2.  Activate thermal.shp theme. Click Select By Theme from the Theme menu. In the dialog, set the query statement to read: "Select features of active themes that Are Within Distance Of the selected features of idroads.shp," and the Selection Distance to be 2 miles. Click New Set. Those highlighted thermal springs and wells are within 2 miles of major roads in Idaho.

3.  Next, narrow the selection of map features by using the second criterion. Select Tables from the Theme menu. Use Promote to move the selected records to the top of the table. Click on the Query Builder button. Prepare the query expression as: ([Type] = "s") AND ([Temp] > 60). Because you want to select from the previously selected records, click on Select From Set. Dismiss the Query Builder dialog.

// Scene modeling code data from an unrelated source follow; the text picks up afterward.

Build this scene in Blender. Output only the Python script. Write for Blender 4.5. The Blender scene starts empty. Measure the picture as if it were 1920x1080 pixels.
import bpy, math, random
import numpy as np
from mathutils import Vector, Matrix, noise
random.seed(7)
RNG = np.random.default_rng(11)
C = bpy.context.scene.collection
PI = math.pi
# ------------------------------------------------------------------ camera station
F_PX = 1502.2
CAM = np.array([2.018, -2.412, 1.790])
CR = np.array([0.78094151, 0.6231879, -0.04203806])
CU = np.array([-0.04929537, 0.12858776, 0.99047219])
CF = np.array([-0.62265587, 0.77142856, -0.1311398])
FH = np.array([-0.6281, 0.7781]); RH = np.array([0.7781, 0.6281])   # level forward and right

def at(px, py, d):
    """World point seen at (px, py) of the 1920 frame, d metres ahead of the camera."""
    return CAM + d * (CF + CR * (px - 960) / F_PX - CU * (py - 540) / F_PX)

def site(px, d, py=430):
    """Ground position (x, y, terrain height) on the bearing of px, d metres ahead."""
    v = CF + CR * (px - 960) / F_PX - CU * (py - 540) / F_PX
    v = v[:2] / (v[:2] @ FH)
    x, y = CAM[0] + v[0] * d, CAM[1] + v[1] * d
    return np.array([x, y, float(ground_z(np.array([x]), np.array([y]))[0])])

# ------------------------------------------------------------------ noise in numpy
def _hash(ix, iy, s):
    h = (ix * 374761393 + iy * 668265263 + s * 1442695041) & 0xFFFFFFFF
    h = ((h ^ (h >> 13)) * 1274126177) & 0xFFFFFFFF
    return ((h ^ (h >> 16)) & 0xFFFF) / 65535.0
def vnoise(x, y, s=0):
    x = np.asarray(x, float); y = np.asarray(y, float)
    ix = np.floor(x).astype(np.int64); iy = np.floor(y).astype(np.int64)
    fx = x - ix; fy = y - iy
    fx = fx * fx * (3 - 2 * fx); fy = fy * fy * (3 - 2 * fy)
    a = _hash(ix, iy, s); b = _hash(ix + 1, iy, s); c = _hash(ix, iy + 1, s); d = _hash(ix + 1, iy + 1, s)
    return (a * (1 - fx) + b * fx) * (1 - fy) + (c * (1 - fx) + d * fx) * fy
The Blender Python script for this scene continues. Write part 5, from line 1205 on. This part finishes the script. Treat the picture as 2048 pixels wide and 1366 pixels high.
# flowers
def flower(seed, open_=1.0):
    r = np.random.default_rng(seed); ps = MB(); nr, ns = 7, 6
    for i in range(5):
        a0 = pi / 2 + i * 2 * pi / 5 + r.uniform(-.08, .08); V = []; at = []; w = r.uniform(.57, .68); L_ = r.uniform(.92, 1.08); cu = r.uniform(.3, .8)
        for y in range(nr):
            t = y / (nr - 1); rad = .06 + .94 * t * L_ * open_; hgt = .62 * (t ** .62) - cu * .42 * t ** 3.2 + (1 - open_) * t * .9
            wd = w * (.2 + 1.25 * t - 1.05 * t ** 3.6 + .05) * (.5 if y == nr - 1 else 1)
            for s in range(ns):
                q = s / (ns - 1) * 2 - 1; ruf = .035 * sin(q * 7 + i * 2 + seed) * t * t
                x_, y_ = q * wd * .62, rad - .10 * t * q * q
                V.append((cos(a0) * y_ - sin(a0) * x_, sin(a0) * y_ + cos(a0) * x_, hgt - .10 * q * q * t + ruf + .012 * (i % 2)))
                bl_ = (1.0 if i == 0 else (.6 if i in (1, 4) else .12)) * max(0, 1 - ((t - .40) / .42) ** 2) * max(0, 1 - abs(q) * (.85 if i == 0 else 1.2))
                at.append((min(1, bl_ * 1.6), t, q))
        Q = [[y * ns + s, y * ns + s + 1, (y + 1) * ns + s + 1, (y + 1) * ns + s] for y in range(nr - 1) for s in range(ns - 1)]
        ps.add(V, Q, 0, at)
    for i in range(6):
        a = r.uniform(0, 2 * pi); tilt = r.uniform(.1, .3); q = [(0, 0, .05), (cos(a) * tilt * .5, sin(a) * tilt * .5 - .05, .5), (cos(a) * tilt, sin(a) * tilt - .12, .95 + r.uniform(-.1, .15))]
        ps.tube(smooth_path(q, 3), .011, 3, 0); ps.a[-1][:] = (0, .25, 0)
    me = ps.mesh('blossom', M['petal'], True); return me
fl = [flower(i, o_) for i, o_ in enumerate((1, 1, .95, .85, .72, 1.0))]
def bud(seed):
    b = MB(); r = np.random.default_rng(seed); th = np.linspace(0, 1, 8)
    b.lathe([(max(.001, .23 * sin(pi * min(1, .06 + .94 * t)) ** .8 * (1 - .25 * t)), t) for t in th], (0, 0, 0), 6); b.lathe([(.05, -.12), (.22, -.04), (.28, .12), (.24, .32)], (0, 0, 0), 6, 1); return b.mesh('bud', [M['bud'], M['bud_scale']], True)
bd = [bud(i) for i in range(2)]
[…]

4.  Again, use Promote to move the selected records to the top. The Type value of the 15 selected records should be all s for springs, and the Temp value should be all above 60. In fact, one of the selected records has the name of "Zim's Resort," a hot spring that has already been developed into a resort area. The map shows you where those 15 hot springs are located.

5.  As explained in the chapter, this task can also be solved by first selecting hot springs with water temperatures above 600C through attribute data query and then selecting those springs that are within 2 miles of major roads through spatial data query. The final answer should be the same.